Excerpt from a dataset:

%%

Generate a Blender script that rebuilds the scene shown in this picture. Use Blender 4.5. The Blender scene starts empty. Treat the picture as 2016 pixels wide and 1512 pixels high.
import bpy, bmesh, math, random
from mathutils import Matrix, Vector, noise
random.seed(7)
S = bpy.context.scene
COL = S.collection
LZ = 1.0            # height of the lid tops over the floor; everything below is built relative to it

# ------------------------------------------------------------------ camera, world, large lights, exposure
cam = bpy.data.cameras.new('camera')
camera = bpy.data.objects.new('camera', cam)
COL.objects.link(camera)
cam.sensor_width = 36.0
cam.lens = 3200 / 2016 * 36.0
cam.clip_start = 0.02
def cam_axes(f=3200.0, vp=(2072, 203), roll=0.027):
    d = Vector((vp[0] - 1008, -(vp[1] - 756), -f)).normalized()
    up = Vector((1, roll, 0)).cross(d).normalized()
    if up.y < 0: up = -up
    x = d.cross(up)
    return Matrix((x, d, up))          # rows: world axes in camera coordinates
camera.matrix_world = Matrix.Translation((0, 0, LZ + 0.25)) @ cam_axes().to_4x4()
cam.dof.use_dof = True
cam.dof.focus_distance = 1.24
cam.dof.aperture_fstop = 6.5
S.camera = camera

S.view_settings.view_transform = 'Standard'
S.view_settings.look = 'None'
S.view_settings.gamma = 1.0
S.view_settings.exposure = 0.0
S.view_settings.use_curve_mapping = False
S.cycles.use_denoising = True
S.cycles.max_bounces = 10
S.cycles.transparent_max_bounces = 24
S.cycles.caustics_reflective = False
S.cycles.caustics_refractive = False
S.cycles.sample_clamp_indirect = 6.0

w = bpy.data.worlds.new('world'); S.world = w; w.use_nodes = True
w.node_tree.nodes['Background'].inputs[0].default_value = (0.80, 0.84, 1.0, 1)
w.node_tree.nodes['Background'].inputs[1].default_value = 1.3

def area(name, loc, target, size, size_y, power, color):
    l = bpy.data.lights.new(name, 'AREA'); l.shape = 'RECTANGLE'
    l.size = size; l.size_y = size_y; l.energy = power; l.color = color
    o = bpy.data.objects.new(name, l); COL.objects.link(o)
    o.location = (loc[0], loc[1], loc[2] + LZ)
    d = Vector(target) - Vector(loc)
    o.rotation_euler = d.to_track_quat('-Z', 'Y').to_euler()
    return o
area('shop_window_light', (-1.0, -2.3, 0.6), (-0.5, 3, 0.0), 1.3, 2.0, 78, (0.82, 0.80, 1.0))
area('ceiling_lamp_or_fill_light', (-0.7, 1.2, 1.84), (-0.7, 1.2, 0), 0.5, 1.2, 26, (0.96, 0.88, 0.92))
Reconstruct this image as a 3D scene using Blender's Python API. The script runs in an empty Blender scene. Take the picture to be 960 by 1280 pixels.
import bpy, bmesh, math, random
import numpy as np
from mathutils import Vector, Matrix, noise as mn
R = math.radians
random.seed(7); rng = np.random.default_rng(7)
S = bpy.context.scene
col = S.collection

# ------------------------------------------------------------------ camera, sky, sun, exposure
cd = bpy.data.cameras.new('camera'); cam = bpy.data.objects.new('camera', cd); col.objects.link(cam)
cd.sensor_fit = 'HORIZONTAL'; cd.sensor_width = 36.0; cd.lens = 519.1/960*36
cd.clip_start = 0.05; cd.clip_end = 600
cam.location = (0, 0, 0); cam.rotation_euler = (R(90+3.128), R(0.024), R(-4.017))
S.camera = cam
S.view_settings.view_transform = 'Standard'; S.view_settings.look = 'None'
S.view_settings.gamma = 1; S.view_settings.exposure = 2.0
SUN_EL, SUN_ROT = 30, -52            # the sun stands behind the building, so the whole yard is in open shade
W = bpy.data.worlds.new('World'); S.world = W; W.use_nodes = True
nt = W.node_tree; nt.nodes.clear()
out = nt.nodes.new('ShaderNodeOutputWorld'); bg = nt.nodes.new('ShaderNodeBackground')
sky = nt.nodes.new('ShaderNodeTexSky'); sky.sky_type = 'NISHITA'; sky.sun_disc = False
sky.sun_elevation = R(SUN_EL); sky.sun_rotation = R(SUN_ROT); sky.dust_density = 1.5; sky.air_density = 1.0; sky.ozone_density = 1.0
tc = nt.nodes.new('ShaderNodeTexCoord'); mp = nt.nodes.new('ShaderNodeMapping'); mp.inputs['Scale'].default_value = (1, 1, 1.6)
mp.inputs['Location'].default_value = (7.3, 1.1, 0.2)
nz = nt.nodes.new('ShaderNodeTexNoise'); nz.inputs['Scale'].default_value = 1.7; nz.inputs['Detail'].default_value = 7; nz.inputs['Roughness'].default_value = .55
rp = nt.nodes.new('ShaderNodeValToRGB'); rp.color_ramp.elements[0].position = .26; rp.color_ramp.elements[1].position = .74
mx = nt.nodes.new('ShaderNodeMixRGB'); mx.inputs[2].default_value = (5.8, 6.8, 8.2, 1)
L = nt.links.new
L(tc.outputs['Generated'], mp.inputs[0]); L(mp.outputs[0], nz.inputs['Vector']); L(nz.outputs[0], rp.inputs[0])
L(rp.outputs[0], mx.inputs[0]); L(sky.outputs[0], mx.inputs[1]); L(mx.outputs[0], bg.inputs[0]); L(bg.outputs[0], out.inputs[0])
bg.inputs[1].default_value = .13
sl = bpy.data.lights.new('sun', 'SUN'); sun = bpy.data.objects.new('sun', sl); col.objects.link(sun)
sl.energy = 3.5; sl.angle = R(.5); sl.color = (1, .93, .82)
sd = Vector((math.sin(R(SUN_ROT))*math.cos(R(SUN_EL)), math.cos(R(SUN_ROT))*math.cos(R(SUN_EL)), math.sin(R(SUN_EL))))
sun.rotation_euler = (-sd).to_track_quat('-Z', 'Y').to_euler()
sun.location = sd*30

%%

▶ **Aim of the task**
Set down the material above again, word for word.

▶ **Exercise result**
Generate a Blender script that rebuilds the scene shown in this picture. Use Blender 4.5. The Blender scene starts empty. Treat the picture as 2016 pixels wide and 1512 pixels high.
import bpy, bmesh, math, random
from mathutils import Matrix, Vector, noise
random.seed(7)
S = bpy.context.scene
COL = S.collection
LZ = 1.0            # height of the lid tops over the floor; everything below is built relative to it

# ------------------------------------------------------------------ camera, world, large lights, exposure
cam = bpy.data.cameras.new('camera')
camera = bpy.data.objects.new('camera', cam)
COL.objects.link(camera)
cam.sensor_width = 36.0
cam.lens = 3200 / 2016 * 36.0
cam.clip_start = 0.02
def cam_axes(f=3200.0, vp=(2072, 203), roll=0.027):
    d = Vector((vp[0] - 1008, -(vp[1] - 756), -f)).normalized()
    up = Vector((1, roll, 0)).cross(d).normalized()
    if up.y < 0: up = -up
    x = d.cross(up)
    return Matrix((x, d, up))          # rows: world axes in camera coordinates
camera.matrix_world = Matrix.Translation((0, 0, LZ + 0.25)) @ cam_axes().to_4x4()
cam.dof.use_dof = True
cam.dof.focus_distance = 1.24
cam.dof.aperture_fstop = 6.5
S.camera = camera

S.view_settings.view_transform = 'Standard'
S.view_settings.look = 'None'
S.view_settings.gamma = 1.0
S.view_settings.exposure = 0.0
S.view_settings.use_curve_mapping = False
S.cycles.use_denoising = True
S.cycles.max_bounces = 10
S.cycles.transparent_max_bounces = 24
S.cycles.caustics_reflective = False
S.cycles.caustics_refractive = False
S.cycles.sample_clamp_indirect = 6.0

w = bpy.data.worlds.new('world'); S.world = w; w.use_nodes = True
w.node_tree.nodes['Background'].inputs[0].default_value = (0.80, 0.84, 1.0, 1)
w.node_tree.nodes['Background'].inputs[1].default_value = 1.3

def area(name, loc, target, size, size_y, power, color):
    l = bpy.data.lights.new(name, 'AREA'); l.shape = 'RECTANGLE'
    l.size = size; l.size_y = size_y; l.energy = power; l.color = color
    o = bpy.data.objects.new(name, l); COL.objects.link(o)
    o.location = (loc[0], loc[1], loc[2] + LZ)
    d = Vector(target) - Vector(loc)
    o.rotation_euler = d.to_track_quat('-Z', 'Y').to_euler()
    return o
area('shop_window_light', (-1.0, -2.3, 0.6), (-0.5, 3, 0.0), 1.3, 2.0, 78, (0.82, 0.80, 1.0))
area('ceiling_lamp_or_fill_light', (-0.7, 1.2, 1.84), (-0.7, 1.2, 0), 0.5, 1.2, 26, (0.96, 0.88, 0.92))
Reconstruct this image as a 3D scene using Blender's Python API. The script runs in an empty Blender scene. Take the picture to be 960 by 1280 pixels.
import bpy, bmesh, math, random
import numpy as np
from mathutils import Vector, Matrix, noise as mn
R = math.radians
random.seed(7); rng = np.random.default_rng(7)
S = bpy.context.scene
col = S.collection

# ------------------------------------------------------------------ camera, sky, sun, exposure
cd = bpy.data.cameras.new('camera'); cam = bpy.data.objects.new('camera', cd); col.objects.link(cam)
cd.sensor_fit = 'HORIZONTAL'; cd.sensor_width = 36.0; cd.lens = 519.1/960*36
cd.clip_start = 0.05; cd.clip_end = 600
cam.location = (0, 0, 0); cam.rotation_euler = (R(90+3.128), R(0.024), R(-4.017))
S.camera = cam
S.view_settings.view_transform = 'Standard'; S.view_settings.look = 'None'
S.view_settings.gamma = 1; S.view_settings.exposure = 2.0
SUN_EL, SUN_ROT = 30, -52            # the sun stands behind the building, so the whole yard is in open shade
W = bpy.data.worlds.new('World'); S.world = W; W.use_nodes = True
nt = W.node_tree; nt.nodes.clear()
out = nt.nodes.new('ShaderNodeOutputWorld'); bg = nt.nodes.new('ShaderNodeBackground')
sky = nt.nodes.new('ShaderNodeTexSky'); sky.sky_type = 'NISHITA'; sky.sun_disc = False
sky.sun_elevation = R(SUN_EL); sky.sun_rotation = R(SUN_ROT); sky.dust_density = 1.5; sky.air_density = 1.0; sky.ozone_density = 1.0
tc = nt.nodes.new('ShaderNodeTexCoord'); mp = nt.nodes.new('ShaderNodeMapping'); mp.inputs['Scale'].default_value = (1, 1, 1.6)
mp.inputs['Location'].default_value = (7.3, 1.1, 0.2)
nz = nt.nodes.new('ShaderNodeTexNoise'); nz.inputs['Scale'].default_value = 1.7; nz.inputs['Detail'].default_value = 7; nz.inputs['Roughness'].default_value = .55
rp = nt.nodes.new('ShaderNodeValToRGB'); rp.color_ramp.elements[0].position = .26; rp.color_ramp.elements[1].position = .74
mx = nt.nodes.new('ShaderNodeMixRGB'); mx.inputs[2].default_value = (5.8, 6.8, 8.2, 1)
L = nt.links.new
L(tc.outputs['Generated'], mp.inputs[0]); L(mp.outputs[0], nz.inputs['Vector']); L(nz.outputs[0], rp.inputs[0])
L(rp.outputs[0], mx.inputs[0]); L(sky.outputs[0], mx.inputs[1]); L(mx.outputs[0], bg.inputs[0]); L(bg.outputs[0], out.inputs[0])
bg.inputs[1].default_value = .13
sl = bpy.data.lights.new('sun', 'SUN'); sun = bpy.data.objects.new('sun', sl); col.objects.link(sun)
sl.energy = 3.5; sl.angle = R(.5); sl.color = (1, .93, .82)
sd = Vector((math.sin(R(SUN_ROT))*math.cos(R(SUN_EL)), math.cos(R(SUN_ROT))*math.cos(R(SUN_EL)), math.sin(R(SUN_EL))))
sun.rotation_euler = (-sd).to_track_quat('-Z', 'Y').to_euler()
sun.location = sd*30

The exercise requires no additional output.